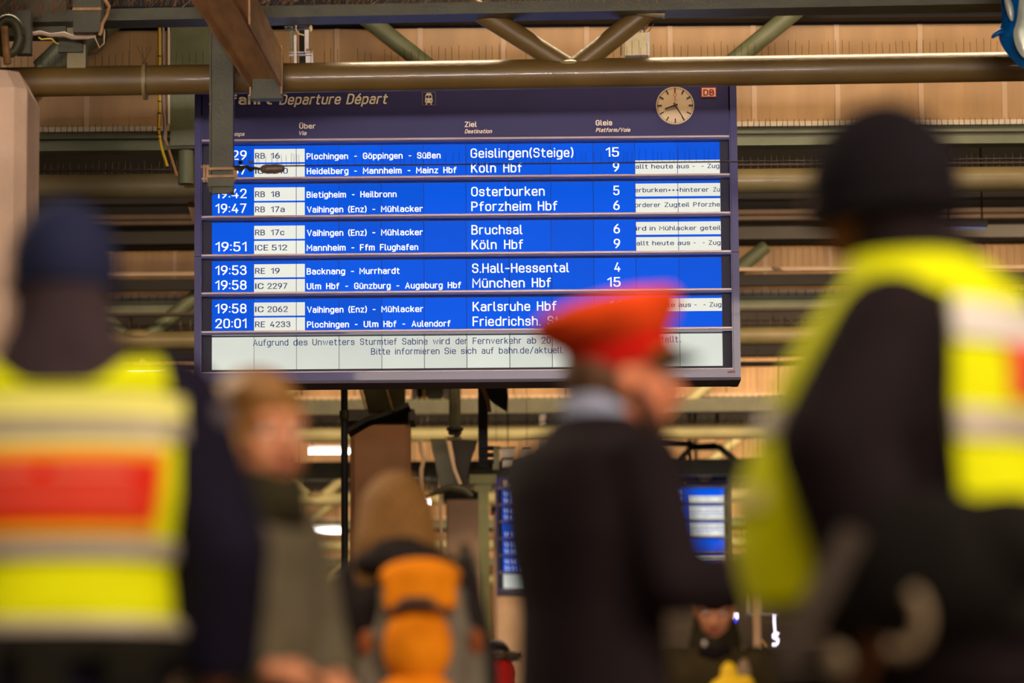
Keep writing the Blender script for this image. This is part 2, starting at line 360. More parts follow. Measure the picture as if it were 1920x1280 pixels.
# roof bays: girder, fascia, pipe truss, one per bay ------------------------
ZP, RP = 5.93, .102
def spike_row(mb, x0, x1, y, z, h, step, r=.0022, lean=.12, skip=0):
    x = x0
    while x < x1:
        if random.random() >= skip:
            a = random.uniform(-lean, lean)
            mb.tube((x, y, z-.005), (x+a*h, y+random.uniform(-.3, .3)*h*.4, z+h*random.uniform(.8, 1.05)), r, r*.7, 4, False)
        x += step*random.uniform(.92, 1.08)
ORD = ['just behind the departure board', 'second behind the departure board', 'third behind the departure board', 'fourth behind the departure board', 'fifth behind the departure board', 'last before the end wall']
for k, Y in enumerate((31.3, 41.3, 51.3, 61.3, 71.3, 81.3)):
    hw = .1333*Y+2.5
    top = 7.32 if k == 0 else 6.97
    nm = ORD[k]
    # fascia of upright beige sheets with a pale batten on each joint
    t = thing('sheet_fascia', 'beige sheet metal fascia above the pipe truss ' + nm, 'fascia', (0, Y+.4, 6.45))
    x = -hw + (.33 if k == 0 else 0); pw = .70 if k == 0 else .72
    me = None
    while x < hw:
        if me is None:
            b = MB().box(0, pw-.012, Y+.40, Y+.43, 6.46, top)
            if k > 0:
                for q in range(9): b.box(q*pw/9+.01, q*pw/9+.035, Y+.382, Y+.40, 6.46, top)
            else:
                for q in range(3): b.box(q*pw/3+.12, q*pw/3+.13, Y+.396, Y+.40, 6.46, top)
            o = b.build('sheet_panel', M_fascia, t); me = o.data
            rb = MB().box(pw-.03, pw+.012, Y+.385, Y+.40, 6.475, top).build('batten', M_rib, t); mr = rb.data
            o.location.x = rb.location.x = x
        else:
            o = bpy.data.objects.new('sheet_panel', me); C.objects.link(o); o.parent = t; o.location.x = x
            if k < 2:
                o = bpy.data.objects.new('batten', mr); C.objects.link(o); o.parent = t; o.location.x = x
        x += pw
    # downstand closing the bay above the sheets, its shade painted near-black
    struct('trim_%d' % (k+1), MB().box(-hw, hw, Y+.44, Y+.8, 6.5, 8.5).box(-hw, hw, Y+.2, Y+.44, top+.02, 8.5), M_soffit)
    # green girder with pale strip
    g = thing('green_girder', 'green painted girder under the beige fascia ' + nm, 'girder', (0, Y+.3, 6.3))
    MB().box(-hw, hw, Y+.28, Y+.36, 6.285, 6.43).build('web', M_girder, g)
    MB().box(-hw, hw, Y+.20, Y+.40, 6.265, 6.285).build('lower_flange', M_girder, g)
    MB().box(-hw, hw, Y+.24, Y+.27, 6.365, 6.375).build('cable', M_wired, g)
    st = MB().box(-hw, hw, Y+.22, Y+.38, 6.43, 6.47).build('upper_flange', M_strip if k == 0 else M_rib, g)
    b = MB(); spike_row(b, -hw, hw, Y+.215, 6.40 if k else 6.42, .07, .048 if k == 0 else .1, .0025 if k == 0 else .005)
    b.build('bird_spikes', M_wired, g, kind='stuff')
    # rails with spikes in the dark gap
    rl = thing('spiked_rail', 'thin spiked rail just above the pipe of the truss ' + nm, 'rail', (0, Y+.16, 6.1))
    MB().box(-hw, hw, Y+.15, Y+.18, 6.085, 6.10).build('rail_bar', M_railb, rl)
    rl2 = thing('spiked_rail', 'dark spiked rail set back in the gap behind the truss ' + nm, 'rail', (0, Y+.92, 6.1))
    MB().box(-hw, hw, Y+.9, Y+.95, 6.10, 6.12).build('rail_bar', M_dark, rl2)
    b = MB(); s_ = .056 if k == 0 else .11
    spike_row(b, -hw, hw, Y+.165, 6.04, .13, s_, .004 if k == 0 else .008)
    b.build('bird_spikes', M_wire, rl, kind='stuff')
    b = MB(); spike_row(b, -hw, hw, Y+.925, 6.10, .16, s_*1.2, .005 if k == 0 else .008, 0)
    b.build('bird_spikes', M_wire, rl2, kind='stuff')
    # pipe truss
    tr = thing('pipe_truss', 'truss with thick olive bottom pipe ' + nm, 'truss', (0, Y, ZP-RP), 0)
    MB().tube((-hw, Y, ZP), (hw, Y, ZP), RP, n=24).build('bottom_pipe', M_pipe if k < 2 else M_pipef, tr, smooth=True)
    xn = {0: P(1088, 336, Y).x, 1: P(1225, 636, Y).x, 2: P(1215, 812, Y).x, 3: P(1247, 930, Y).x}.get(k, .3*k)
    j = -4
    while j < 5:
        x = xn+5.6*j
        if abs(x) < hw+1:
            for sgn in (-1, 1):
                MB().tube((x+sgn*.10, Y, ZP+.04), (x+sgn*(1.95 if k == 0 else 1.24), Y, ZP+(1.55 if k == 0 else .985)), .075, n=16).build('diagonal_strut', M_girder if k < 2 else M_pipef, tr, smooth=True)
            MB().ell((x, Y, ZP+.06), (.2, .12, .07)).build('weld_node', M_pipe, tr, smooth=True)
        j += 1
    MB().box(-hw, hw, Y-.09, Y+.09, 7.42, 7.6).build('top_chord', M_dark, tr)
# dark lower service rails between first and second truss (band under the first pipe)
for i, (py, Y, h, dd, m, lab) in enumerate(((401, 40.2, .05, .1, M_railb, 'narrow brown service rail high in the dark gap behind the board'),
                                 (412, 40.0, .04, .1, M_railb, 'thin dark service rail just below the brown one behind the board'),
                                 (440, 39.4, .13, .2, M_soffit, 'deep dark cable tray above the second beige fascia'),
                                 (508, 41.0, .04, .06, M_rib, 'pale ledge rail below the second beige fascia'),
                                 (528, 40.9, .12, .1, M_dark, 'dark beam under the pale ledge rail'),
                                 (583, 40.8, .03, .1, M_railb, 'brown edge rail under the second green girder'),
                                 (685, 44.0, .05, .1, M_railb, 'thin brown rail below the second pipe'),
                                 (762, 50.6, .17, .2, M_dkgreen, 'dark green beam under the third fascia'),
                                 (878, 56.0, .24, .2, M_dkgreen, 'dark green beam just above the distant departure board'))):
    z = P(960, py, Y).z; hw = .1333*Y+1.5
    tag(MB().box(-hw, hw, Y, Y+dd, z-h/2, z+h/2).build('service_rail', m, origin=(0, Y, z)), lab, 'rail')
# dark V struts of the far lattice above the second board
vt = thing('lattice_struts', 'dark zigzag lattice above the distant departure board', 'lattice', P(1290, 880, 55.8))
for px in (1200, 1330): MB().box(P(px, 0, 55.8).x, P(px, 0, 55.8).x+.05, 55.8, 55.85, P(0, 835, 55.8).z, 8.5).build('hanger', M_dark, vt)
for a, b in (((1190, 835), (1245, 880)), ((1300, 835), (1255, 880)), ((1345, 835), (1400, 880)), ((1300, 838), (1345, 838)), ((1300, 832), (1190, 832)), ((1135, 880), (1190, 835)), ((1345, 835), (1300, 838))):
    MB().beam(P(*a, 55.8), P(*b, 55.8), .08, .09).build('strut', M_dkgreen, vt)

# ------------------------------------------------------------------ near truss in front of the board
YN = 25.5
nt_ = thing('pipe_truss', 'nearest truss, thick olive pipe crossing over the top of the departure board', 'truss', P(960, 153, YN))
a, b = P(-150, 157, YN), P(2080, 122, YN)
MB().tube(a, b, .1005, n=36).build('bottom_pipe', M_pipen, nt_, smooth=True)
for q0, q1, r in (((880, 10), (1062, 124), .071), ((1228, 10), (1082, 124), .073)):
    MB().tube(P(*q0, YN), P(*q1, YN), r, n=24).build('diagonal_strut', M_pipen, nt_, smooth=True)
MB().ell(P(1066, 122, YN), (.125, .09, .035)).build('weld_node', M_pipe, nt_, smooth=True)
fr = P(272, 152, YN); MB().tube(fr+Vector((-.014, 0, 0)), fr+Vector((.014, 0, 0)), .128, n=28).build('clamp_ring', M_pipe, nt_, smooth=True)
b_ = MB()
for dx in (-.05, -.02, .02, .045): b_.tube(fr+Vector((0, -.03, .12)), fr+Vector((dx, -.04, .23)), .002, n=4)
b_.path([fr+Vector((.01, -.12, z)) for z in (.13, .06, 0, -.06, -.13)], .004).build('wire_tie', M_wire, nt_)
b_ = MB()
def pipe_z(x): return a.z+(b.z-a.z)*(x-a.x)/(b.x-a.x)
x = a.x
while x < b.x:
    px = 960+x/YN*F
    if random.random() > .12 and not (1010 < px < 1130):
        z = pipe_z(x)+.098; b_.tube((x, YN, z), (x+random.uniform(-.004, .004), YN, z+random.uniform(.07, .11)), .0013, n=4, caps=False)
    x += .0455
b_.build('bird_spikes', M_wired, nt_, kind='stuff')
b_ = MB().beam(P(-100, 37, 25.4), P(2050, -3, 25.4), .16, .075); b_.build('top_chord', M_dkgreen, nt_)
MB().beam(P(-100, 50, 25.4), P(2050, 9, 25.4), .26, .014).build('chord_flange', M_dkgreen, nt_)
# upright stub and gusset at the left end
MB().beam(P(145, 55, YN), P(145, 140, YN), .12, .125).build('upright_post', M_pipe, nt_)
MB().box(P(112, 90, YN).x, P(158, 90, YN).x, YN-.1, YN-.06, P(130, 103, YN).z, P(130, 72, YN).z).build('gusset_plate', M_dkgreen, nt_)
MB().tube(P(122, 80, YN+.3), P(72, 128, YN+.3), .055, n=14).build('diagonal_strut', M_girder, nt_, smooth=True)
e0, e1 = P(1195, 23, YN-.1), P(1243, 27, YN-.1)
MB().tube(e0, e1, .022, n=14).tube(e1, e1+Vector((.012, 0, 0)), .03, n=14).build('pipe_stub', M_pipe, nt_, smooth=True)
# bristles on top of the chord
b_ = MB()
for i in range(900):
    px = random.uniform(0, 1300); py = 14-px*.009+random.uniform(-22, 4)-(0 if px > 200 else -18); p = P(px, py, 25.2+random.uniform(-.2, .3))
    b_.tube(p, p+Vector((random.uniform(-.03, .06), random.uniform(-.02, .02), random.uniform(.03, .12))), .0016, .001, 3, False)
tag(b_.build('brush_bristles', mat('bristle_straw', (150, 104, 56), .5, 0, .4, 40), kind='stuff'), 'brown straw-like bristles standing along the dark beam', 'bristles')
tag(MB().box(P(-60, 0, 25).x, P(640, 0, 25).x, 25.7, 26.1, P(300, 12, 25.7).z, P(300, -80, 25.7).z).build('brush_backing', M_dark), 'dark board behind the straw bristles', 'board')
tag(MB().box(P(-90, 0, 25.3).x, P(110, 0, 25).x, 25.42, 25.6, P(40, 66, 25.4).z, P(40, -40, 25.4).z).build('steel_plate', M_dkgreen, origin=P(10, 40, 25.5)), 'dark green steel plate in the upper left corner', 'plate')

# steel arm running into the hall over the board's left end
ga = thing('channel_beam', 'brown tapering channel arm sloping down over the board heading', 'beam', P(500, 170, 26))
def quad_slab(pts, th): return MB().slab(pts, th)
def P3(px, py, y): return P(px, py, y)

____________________

> Task details:
Go through the material above and output exactly the lines from the one containing "(528, 40.9, .12, .1, M_dark, 'dark" through the one containing "(685, 44.0, .05, .1, M_railb, 'thin".

> Response:
                                 (528, 40.9, .12, .1, M_dark, 'dark beam under the pale ledge rail'),
                                 (583, 40.8, .03, .1, M_railb, 'brown edge rail under the second green girder'),
                                 (685, 44.0, .05, .1, M_railb, 'thin brown rail below the second pipe'),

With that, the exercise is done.